A volte può capitare di ascoltare persone che si definiscono credenti (“qualcosa ci deve essere”), ma “la Chiesa, la messa, i preti, i comandamenti… non credo servano a niente!”. Questo modo di pensare molto diffuso, in particolare tra gli adolescenti, rimanda alla distinzione tra spiritualità e religione in senso proprio.
La prima sarebbe un insieme di idee o concetti, tendenzialmente astratti e fumosi e con generiche coloriture emotive, mentre la religione sarebbe un apparato esteriore fatto di ruoli, relazioni, azioni, istituzioni che sono – tendenzialmente – giudicati superflui e inutili. Una vera vita religiosa ha ovviamente un nucleo spirituale-personale. Ma un tale modo di pensare, se dicotomizzato, è ovviamente dannoso per un duplice motivo: innanzitutto rischia di creare una religiosità fai-da-te, comoda, non particolarmente impegnativa, che risulta in definitiva sterile nel rendere migliore il mondo e la vita delle persone; in secondo luogo, perde di vista la vera natura della persona umana, che non è una monade intellettuale o sentimentale, ma l’unione inscindibile – secondo la dottrina cristiana – di spirito (la relazione con Dio), anima (la relazione con i propri stati mentali) e corpo (la relazione con gli altri nel mondo).
Tramite seri e rigorosi studi scientifici si può indagare quali sono gli effetti concreti di una religiosità fine a se stessa.
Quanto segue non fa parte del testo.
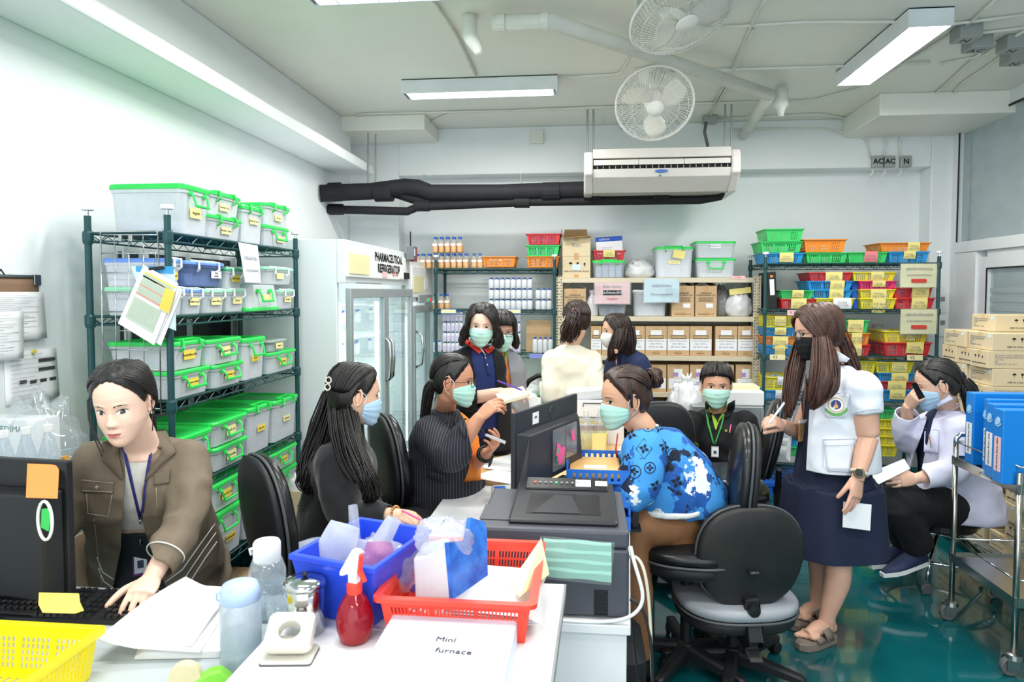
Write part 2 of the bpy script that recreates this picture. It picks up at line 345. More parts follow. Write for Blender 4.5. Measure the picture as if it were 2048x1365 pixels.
for k in range(3):
 x0=-hw+.075+k*(2*hw-.15)/3;MB().hexa([(x0,-.008,H-.132),(x0+(2*hw-.16)/3,-.008,H-.132),(x0+(2*hw-.16)/3,.02,H-.12),(x0,.02,H-.12),(x0,-.005,H-.09),(x0+(2*hw-.16)/3,-.005,H-.09),(x0+(2*hw-.16)/3,.02,H-.085),(x0,.02,H-.085)]).build('louvre',acm,t,bevel=.003)
for k in range(22):MB().box(-hw+.1+k*(2*hw-.2)/21,-hw+.106+k*(2*hw-.2)/21,0.005,.025,H-.155,H-.134).build('vane',mat('vane_grey','a39e98',.5),t)
MB().prism([(.05*math.cos(a*PI/8),-.0015+.02,.14+.012*math.sin(a*PI/8))for a in range(16)],(0,-.022,0)).build('emblem',mat('emblem_blue','2a62b8',.3),t)
MB().box(-.02,.0,-.0,.01,.1,.112).build('sticker',mat('green_sticker','3d9a78',.5),t)
for px in(1175,1187,1457,1470):
 q=at(px,300,5.55);MB().tube([(q.x-t.location.x,.3,H-.01),(q.x-t.location.x,.3,CEIL-zbm)],.008,6).build('hanger_rod',galv,t)
tag(MB().tube([at(1412,245,5.65),at(1409,265,5.6),at(1416,293,5.6)],.012,8).build('flexible_cable',mat('grey_cable','54585a',.5),smooth=True),'grey flexible cable dropping into the air conditioner','cable')
# ---------------------------------------------------------------- fans
fanw=mat('fan_plastic','efeee8',.35);fanblade=clearmat('fan_blade','fbfaf4',.9,.15,.5)
def fan(label,c,nrm,R,mount,spin):
 t=thing('ceiling_fan',label,'fan',c,0,'orbit fans');n=Vector(nrm).normalized();q=Vector((0,0,1)).rotation_difference(n).to_matrix()
 m=MB();m.tube([q@Vector((R*math.cos(a*PI/20),R*math.sin(a*PI/20),0))for a in range(40)],.009*R/.27,6,closed=True)
 m.build('cage_ring',fanw,t,smooth=True)
 m=MB()
 for k in range(72):
  a=2*PI*k/72;m.tube([q@Vector((r*math.cos(a+.5*(1-r/R)),r*math.sin(a+.5*(1-r/R)),h))for r,h in((.22*R,.055),(.6*R,.07),(.9*R,.04),(R,0))],.0012,4,cap=False)
  if k%2:m.tube([q@Vector((r*math.cos(a),r*math.sin(a),h))for r,h in((.25*R,-.11),(.7*R,-.1),(.95*R,-.05),(R,0))],.0012,4,cap=False)
 for r,h in((.6,.07),(.85,.048)):m.tube([q@Vector((r*R*math.cos(a*PI/16),r*R*math.sin(a*PI/16),h))for a in range(32)],.0012,4,closed=True)
 o=m.build('cage_wires',fanw,t);o['kind']='stuff'
 MB().lathe([(.0,.052),(.2*R,.055),(.22*R,.062),(.19*R,.072),(0,.075)],n=24,M=q).build('badge',fanw,t,smooth=True)
 MB().lathe([(0,-.14),(.05,-.14),(.062,-.1),(.062,-.02),(.035,.0),(.03,.03),(0,.035)],n=18,M=q).build('motor',fanw,t,smooth=True)
 for k in range(3):
  m=MB();G=[]
  for i in range(7):
   u=i/6;r=(.13+.75*u)*R;row=[]
   for j in range(7):
    v=j/6-.5;wd=(.25+.95*math.sin(PI*min(1,.18+u*.75)))*.95;a=spin+k*2*PI/3+v*wd+.35*u
    row.append(q@Vector((r*math.cos(a),r*math.sin(a),.01-v*.05)))
   G.append(row)
  vv=[p for r_ in G for p in r_];m.add(vv,[(i*7+j,i*7+j+1,(i+1)*7+j+1,(i+1)*7+j)for i in range(6)for j in range(6)])
  m.build('blade',fanblade,t,smooth=True,solid=.002)
 b=q@Vector((0,0,-.12));mt=Vector(mount)-Vector(c)
 MB().tube([b,b.lerp(mt,.5)+Vector((0,0,.02)),mt],.022,10).build('arm',fanw,t,smooth=True)
 MB().lathe([(.03,-.1),(.07,-.09),(.09,-.03),(.09,0)],mt,16).build('ceiling_mount',fanw,t,smooth=True)
 MB().cbox(mt+Vector((0,0,-.01)),(.24,.12,.03)).build('mounting_plate',fanw,t,bevel=.004)
c=at(1309,209,4.4);p=atz(1303,140,CEIL-.005);fan('round white orbit fan beside the air conditioner, facing the room',c,(0.02,-.72,-.55),.24,p,.4)
c=at(1366,28,3.6);p=atz(1350,-30,CEIL-.005);fan('orbit fan cut by the top edge, tilted steeply',c,(.25,-.28,-.8),.275,(c.x-.02,c.y+.14,CEIL-.005),1.1)
# ================================================================ STORAGE BUILDERS
def rr(x0,x1,y0,y1,r,z,n=3):
 o=[]
 for cx,cy,a in((x1-r,y1-r,0),(x0+r,y1-r,90),(x0+r,y0+r,180),(x1-r,y0+r,270)):
  for i in range(n+1):
   t=math.radians(a+90*i/n);o.append((cx+r*math.cos(t),cy+r*math.sin(t),z))
 return o
green_epoxy=mat('green_epoxy_wire','1f4a4c',.35,bump=.1,bs=90);lid_g=mat('lid_green','2fd65c',.3);lid_l=mat('lid_pale_green','9fe3bd',.35);lid_b=mat('lid_blue','6c98ea',.35)
clipw=mat('clip_white','e3e9ee',.35);tubm=clearmat('milky_tub','f0f5fc',.8,.3,.25);tubc=clearmat('clear_tub','e6eef0',.38,.12,.2)
stuffm=mat('pale_contents','dde3ee',.8,var=.25,vs=30);stuffd=mat('dark_contents','9aa6c8',.8,var=.3,vs=24)
cardm=mat('cardboard','cbab84',.85,var=.05,vs=4,bump=.08,bs=20);card2=mat('cardboard_pale','d9c7a4',.85,var=.05,vs=4,bump=.08,bs=20);tapem=mat('packing_tape','c79f6c',.3,var=.03);cardi=mat('cardboard_inside','b99467',.9)
lblm=mat('yellow_label','f3e9a6',.7,var=.02);lblo=mat('amber_label','efd757',.7,var=.02);pink=mat('pink_paper','efc4c4',.8,var=.02);palebl=mat('pale_blue_paper','cfe6ee',.8,var=.02);cream=mat('cream_paper','ece4b4',.8,var=.02)
film=clearmat('plastic_film','eef3f5',.16,.08,.3)
def wire_rack(label,x0,x1,y0,y1,H,levels,n=None):
 t=thing('wire_rack',label,'rack',((x0+x1)/2,(y0+y1)/2,0),0,'green wire shelving racks');hx,hy=(x1-x0)/2,(y1-y0)/2
 for sx in(-1,1):
  for sy in(-1,1):
   m=MB();x,y=sx*hx,sy*hy;m.tube([(x,y,.04),(x,y,H)],.0135,12)
   for k in range(int(H/.05)):m.lathe([(.0142,.05*k+.05),(.0142,.0525+.05*k)],(x,y,0),12,cap=False)
   p=m.build('post',green_epoxy,t,smooth=False)
   MB().tube([(x,y,H),(x,y,H+.025)],.006,8).build('stud',chrome,p)
   MB().lathe([(.022,H+.022),(.025,H+.025),(.025,H+.039),(.022,H+.042)],(x,y,0),18).build('white_foot',white,p)
   MB().lathe([(.012,0),(.022,.004),(.022,.02),(.014,.045)],(x,y,0),14).build('foot',green_epoxy,p)
 for z in levels:
  m=MB()
  for sx in(-1,1):
   for sy in(-1,1):m.lathe([(.018,z-.045),(.021,z-.03),(.021,z),(.018,z+.008)],(sx*hx,sy*hy,0),12)
  def side(a,b):
   a,b=Vector(a),Vector(b);L=(b-a).length;k=max(4,int(L/.055))
   m.tube([a,b],.005,6);dz=Vector((0,0,-.034));m.tube([a+dz,b+dz],.004,6)
   Q=[a.lerp(b,i/k)+(dz if i%2 else Vector())for i in range(k+1)];m.tube(Q,.0025,4)
  side((-hx,-hy,z),(hx,-hy,z));side((-hx,hy,z),(hx,hy,z));side((-hx,-hy,z),(-hx,hy,z));side((hx,-hy,z),(hx,hy,z))
  for y in(-.33,.33):m.tube([(-hx,y*2*hy*.6,z-.01),(hx,y*2*hy*.6,z-.01)],.004,5)
  if 2*hx>2*hy:
   for i in range(int(2*hx/.025)):x=-hx+.0125+.025*i;m.tube([(x,-hy,z),(x,hy,z)],.0017,4)
  else:
   for i in range(int(2*hy/.025)):y=-hy+.0125+.025*i;m.tube([(-hx,y,z),(hx,y,z)],.0017,4)
  m.build('shelf',green_epoxy,t)
 return t
def tub(label,w,d,h,loc,rz=0,lid=None,body=None,grp=None,lab=None,handle='down',fill=.6,txt='Solution 5 mL',inv=False,lc=None,clips=None,name='storage_tub',tv=0):
 lid=lid or lid_g;body=body or tubm
 t=thing(name,label,'storage box',loc,rz,grp);a,b=w/2,d/2;r=min(.03,a*.3,b*.3);lt=min(.022,h*.14)
 def L(k,z,rr_=None):return rr(-a*k,a*k,-b*k,b*k,r*k,z)
 if inv:MB().rings([L(.97,0),L(.97,.004),L(.88,h-.004),L(.87,h)]).build('body',body,t,smooth=False)
 else:
  m=MB().rings([L(.87,.001),L(.88,.004),L(.94,h-lt*1.8),L(.97,h-lt*1.7),L(.975,h-lt)],cap=False);q=L(.87,.001);m.add(q,[tuple(range(len(q)-1,-1,-1))]);m.build('body',body,t)
 z=0 if inv else h-lt
 l=MB().rings([L(.96,z-.002),L(1,z),L(1,z+lt*.6),L(.975,z+lt*.95),L(.93,z+lt),L(.9,z+lt*.6),L(.88,z+lt*.6)]).build('lid',lid,t,bevel=0)
 if fill:
  m=MB();rnd=random.Random(int(w*1e4+h*3e3));n=max(2,int(w/.07));k=a*.8*2/n;top=(h-lt)*fill
  for i in range(n):
   hh=top*(.75+.3*rnd.random());m.rbox(-a*.8+i*k+.003,-a*.8+(i+1)*k-.003,-b*.78,b*.78,.008,.008+hh,.006,2)
  o=m.build('contents',stuffd if fill>.75 else stuffm,t);o['kind']='stuff'
 hm=clips if clips else(lid if lid is not lid_l else clipw)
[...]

E’ di aiuto la recente (novembre 2012) ricerca dello psichiatra britannico Michael King (qui il riassunto dello studio), che come evidenza la recensione della Duke University, è il più ampio studio fino ad ora compiuto circa la salute mentale di coloro che si definiscono spirituali ma non religiosi. L’intervista ha coinvolto un campione di 7.403 inglesi, suddivisi poi tra non credenti, religiosi, spirituali ma non religiosi. Rispetto agli altri, i religiosi mostrano in particolare meno problemi di droga (-27%) e alcol (-19%), e questo risultato non dice nulla di nuovo, ben conoscendo gli effetti positivi della religione sulla salute (vedi Handbook of Religion and Health).
Il risultato interessante riguarda gli spirituali non religiosi, che stanno peggio non solo dei religiosi, ma anche dei non credenti: rispetto a questi, gli “spiritualisti” sono più propensi a usare droghe (+24%) e a esserne dipendenti (+77%), ad avere disturbi alimentari (+46%), disturbi d’ansia (+50%), fobie specifiche (+72%), nevrosi (+37%) e a ricorrere a psicofarmaci (+40%).
Va precisato che lo studio non fornisce indicazioni causali: gli spiritualisti stanno peggio, o chi sta peggio tende a diventare spiritualista? In ogni caso, considerazioni simili permettono di far capire che “c’è qualcosa che non va” a coloro che vogliono credere a modo loro. E solo il passo compiuto verso una comunità, con tutto ciò che comporta, permette di compiere un vero avanzamento esistenziale.